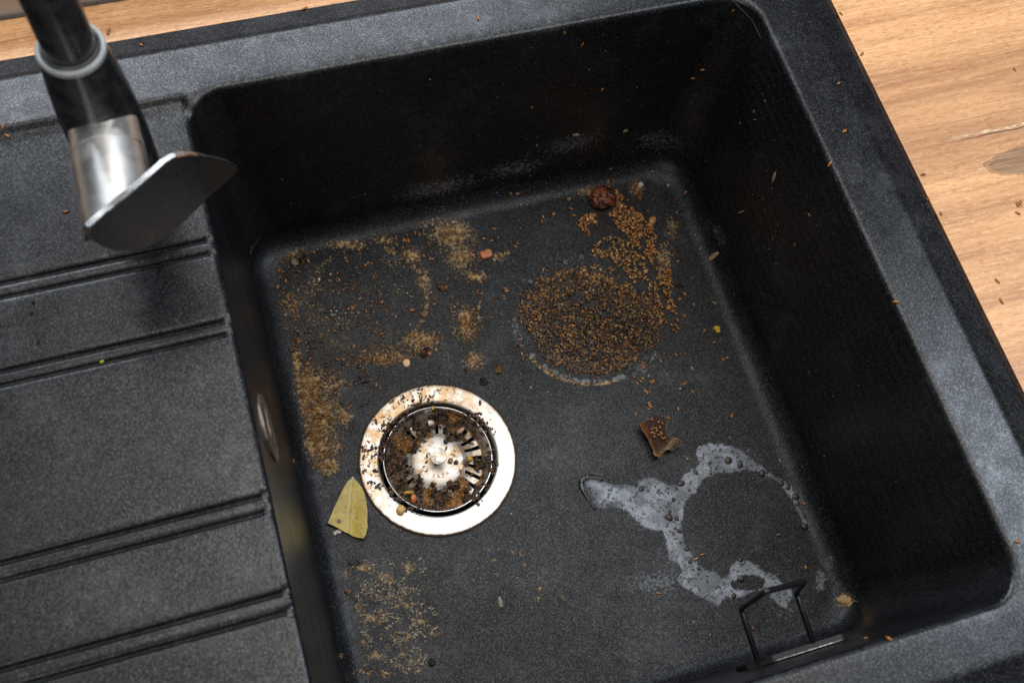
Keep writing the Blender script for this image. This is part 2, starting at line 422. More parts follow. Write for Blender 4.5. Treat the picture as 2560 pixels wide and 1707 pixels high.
V = np.array(verts, float)
P = proj(V); X, Y = P[:, 0], P[:, 1]
onfloor = sstep(-H + .03, -H + .004, V[:, 2]); wall = (V[:, 2] < -.01) & (V[:, 2] > -H + .01)
tan = np.zeros(len(V)); white = np.zeros(len(V)); dark = np.zeros(len(V))
def blob(arr, x, y, rx, ry, s, rot=0.0, m=None):
    c, q = math.cos(rot), math.sin(rot); u = ((X - x) * c + (Y - y) * q) / rx; v = (-(X - x) * q + (Y - y) * c) / ry
    val = s * np.clip(1.25 - np.sqrt(u * u + v * v), 0, 1)
    if m is not None: val = val * m
    np.maximum(arr, val, out=arr)
fn = fbm(X / 16, Y / 16, 5)
for b in ((775, 965, 50, 60, .85), (800, 1040, 58, 70, .8), (795, 1110, 44, 50, .85), (822, 1165, 36, 28, .85), (840, 1110, 36, 60, .5), (830, 960, 60, 40, .6), (742, 900, 14, 55, .8), (760, 990, 16, 60, .9), (860, 1040, 30, 40, .7),
          (1130, 585, 75, 45, .75), (1150, 640, 55, 55, .62), (1090, 560, 60, 25, .5), (870, 610, 90, 22, .55), (960, 600, 60, 20, .5),
          (1165, 805, 26, 52, .85), (1185, 900, 40, 34, .62), (1055, 850, 52, 28, .8), (965, 895, 70, 26, .72), (745, 640, 34, 26, .75),
          (1190, 690, 34, 22, .7), (1250, 640, 28, 20, .6), (790, 700, 30, 60, .45), (730, 760, 40, 60, .5), (1060, 700, 26, 40, .65),
          (1660, 650, 40, 70, .5), (1680, 570, 26, 40, .5), (1480, 480, 60, 20, .6), (1590, 470, 30, 30, .6), (1030, 640, 40, 30, .6)):
    blob(tan, *b, m=onfloor)
for k in range(60):                                                    # speckled field in front of the drain
    q_ = (random.gauss(965, 60), random.uniform(1400, 1690), random.uniform(9, 30), random.uniform(7, 20)); blob(tan, *q_, random.uniform(.36, .66), m=onfloor); blob(white, *q_, random.uniform(.1, .3), m=onfloor)
for k in range(26):
    blob(tan, random.uniform(1180, 1420), random.uniform(1260, 1500), random.uniform(6, 14), random.uniform(5, 10), random.uniform(.35, .7), m=onfloor)
for k in range(70):
    blob(tan, random.uniform(850, 1900), random.uniform(560, 1660), random.uniform(3, 8), random.uniform(3, 6), random.uniform(.3, .6), m=onfloor)
def ringmark(arr, cx, cy, rx, ry, wdt, s, a0, a1, rot=0):
    dx = (X - cx) / rx; dy = (Y - cy) / ry; r = np.sqrt(dx * dx + dy * dy); an = np.degrees(np.arctan2(-dy, dx)) % 360
    ok = ((an - a0) % 360) < ((a1 - a0) % 360 or 360)
    val = s * np.clip(1.3 - np.abs(r - 1) * rx / wdt, 0, 1) * ok * onfloor
    np.maximum(arr, val, out=arr)
ringmark(tan, 918, 748, 150, 130, 9, .52, 300, 75); ringmark(tan, 918, 748, 150, 130, 9, .42, 120, 300)
ringmark(white, 1478, 800, 190, 158, 15, .30, 60, 330); white *= .6 + .8 * (fbm(X / 18, Y / 18, 44, 3) > .45); ringmark(white, 1482, 800, 182, 154, 9, .8, 212, 318); ringmark(tan, 1478, 803, 186, 157, 5, .9, 215, 290); rn_ = fbm(X / 11, Y / 11, 51, 3); hz_ = (np.hypot(X - 1480, Y - 800) < 260); white = np.where(hz_, white * sstep(.30, .62, rn_) * 1.3, white); tan = np.where(hz_, tan * (.4 + 1.1 * rn_), tan)
ringmark(white, 1478, 770, 196, 180, 9, .22, 60, 170)
blob(white, 1450, 690, 160, 60, .38, m=onfloor); blob(white, 1400, 640, 110, 40, .25, m=onfloor); blob(white, 1600, 920, 60, 40, .42, m=onfloor)
for b in ((1850, 1140, 90, 32, .42), (1640, 1455, 110, 45, .5), (2050, 1450, 22, 40, .7), (2075, 1400, 14, 30, .5), (2040, 1330, 14, 60, .3), (1730, 1555, 26, 10, .5), (1960, 1530, 60, 30, .35), (1140, 560, 60, 20, .4)):
    blob(white, *b, m=onfloor)
for b in ((830, 780, 170, 150, .30), (1000, 640, 160, 60, .30), (1010, 880, 130, 45, .36), (760, 720, 60, 110, .36)):
    blob(tan, *b, m=onfloor * (.35 + fbm(X / 20, Y / 20, 71, 4)))
for b in ((1545, 540, 150, 120, .62), (1650, 760, 60, 170, .5), (850, 900, 110, 60, .7), (780, 860, 80, 60, .6), (900, 960, 120, 60, .45), (1000, 880, 110, 50, .35), (1340, 590, 130, 30, .5), (1480, 800, 190, 165, .35)):
    blob(dark, *b, m=onfloor)
blob(tan, 2112, 1500, 30, 22, .9)
wn_ = fbm(X / 25, Y / 25, 9)
for b in ((1100, 470, 160, 34, .62, -.2), (1290, 420, 120, 30, .62, -.2), (1430, 360, 130, 34, .6, -.3), (1640, 350, 90, 40, .6, 0), (1800, 590, 20, 60, .62, -.4), (1200, 520, 200, 20, .5, -.2), (1620, 430, 40, 40, .5, 0)):
    blob(white, b[0], b[1], b[2], b[3], b[4] * .8, b[5], m=wall.astype(float))
lw = wall & (V[:, 0] < .03)
tt = np.clip(1 - np.abs(V[:, 2] + H - .02) / .005, 0, 1) * lw * .55; white = np.maximum(white, tt * (fbm(Y / 20, X * 0, 3) > .42))
marks = np.stack([tan, white, dark], 1)
sink_root = empty('sink', (0, 0, 0)); tag(sink_root, 'black speckled stone kitchen sink with ribbed drainboard, full of food waste', 'sink')
body = mesh('basin', V, faces, GR, sink_root, attrs={'marks': marks})
bm = bmesh.new(); bm.from_mesh(body.data); bmesh.ops.remove_doubles(bm, verts=bm.verts, dist=2e-6)
bm.to_mesh(body.data); bm.free()

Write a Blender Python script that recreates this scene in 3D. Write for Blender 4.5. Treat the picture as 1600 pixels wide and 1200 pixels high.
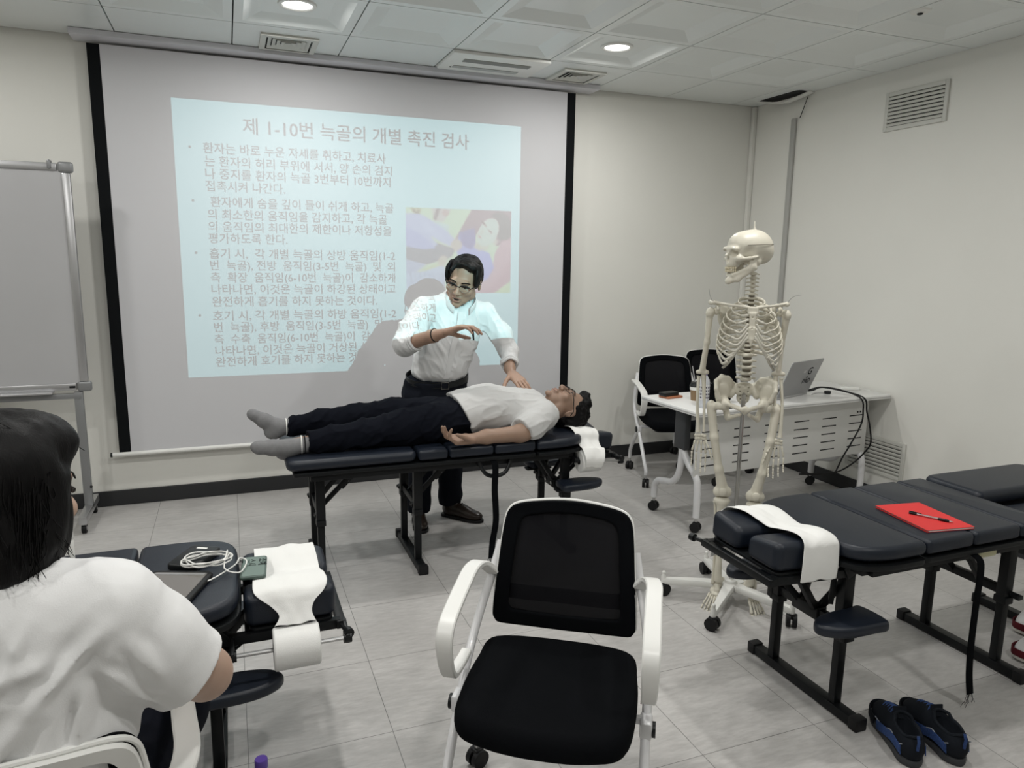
import bpy, bmesh, math, random
import numpy as np
from mathutils import Vector, Matrix, Euler
random.seed(7)
for o in list(bpy.data.objects): bpy.data.objects.remove(o)
SC = bpy.context.scene
COL = SC.collection
R = math.radians
# ---------------------------------------------------------------- camera
CAM_H = 1.62
cd = bpy.data.cameras.new('camera'); cam = bpy.data.objects.new('camera', cd); COL.objects.link(cam)
cd.sensor_width = 36.0; cd.lens = 1134.09 / 1600 * 36.0; cd.clip_start = 0.02
YAW, PITCH, ROLL = 0.3717, 0.17591, 0.01523
_f = Vector((math.sin(YAW) * math.cos(PITCH), math.cos(YAW) * math.cos(PITCH), -math.sin(PITCH)))
_r0 = Vector((math.cos(YAW), -math.sin(YAW), 0)); _u0 = _r0.cross(_f)
_r = _r0 * math.cos(ROLL) + _u0 * math.sin(ROLL); _u = -_r0 * math.sin(ROLL) + _u0 * math.cos(ROLL)
cam.matrix_world = Matrix(((_r.x, _u.x, -_f.x, 0), (_r.y, _u.y, -_f.y, 0), (_r.z, _u.z, -_f.z, CAM_H), (0, 0, 0, 1)))
SC.camera = cam
# ---------------------------------------------------------------- colour management, world
vs = SC.view_settings
vs.view_transform = 'Standard'; vs.look = 'None'; vs.gamma = 1.0; vs.use_curve_mapping = False
vs.exposure = -1.25
w = bpy.data.worlds.new('world'); SC.world = w; w.use_nodes = True
w.node_tree.nodes['Background'].inputs[0].default_value = (0.9, 0.95, 1.0, 1)
w.node_tree.nodes['Background'].inputs[1].default_value = 0.0
# room numbers (metres)
WALL_Y, WALL_X, CEIL_Z = 5.06, 4.05, 2.826
LEFT_X, REAR_Y = -3.3, -3.0
TILE_X0, TILE_Y0, TILE = 0.09, 4.43, 0.6185
# ---------------------------------------------------------------- lamps of the room: recessed downlights on the ceiling grid
DOWNLIGHTS = [(x, y) for y in (4.10, 2.25, 0.40) for x in (-1.46, 0.397, 2.24)]
LAMP_W = 36.0
for (x, y) in DOWNLIGHTS:
    ld = bpy.data.lights.new('downlight_lamp', 'AREA'); ld.shape = 'DISK'; ld.size = 0.13; ld.energy = LAMP_W * (0.55 if (x < -1 and y > 4) else 1.0)
    ld.color = (1.0, 0.985, 0.95); ld.spread = R(180)
    lo = bpy.data.objects.new('downlight_lamp', ld); COL.objects.link(lo); lo.location = (x, y, CEIL_Z + 0.014)
# ---------------------------------------------------------------- projector lamp (ceiling projector behind the camera, throwing the slide)
PROJ = Vector((1.15, 0.40, 2.27))
SCREEN_Y = 5.0
pl = bpy.data.lights.new('projector_lamp', 'SPOT'); pl.energy = 900; pl.shadow_soft_size = 0.0
pl.spot_size = R(46); pl.spot_blend = 0.0; pl.color = (0.50, 1.0, 1.04)
po = bpy.data.objects.new('projector_lamp', pl); COL.objects.link(po); po.location = PROJ
_d = Vector((0.86, SCREEN_Y, 1.67)) - PROJ
po.rotation_euler = _d.to_track_quat('-Z', 'Y').to_euler()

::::

- **Task directions**: Check each line of the records above for "scene", and copy those that have it.

- **Response to this task**:
Write a Blender Python script that recreates this scene in 3D. Write for Blender 4.5. Treat the picture as 1600 pixels wide and 1200 pixels high.
SC = bpy.context.scene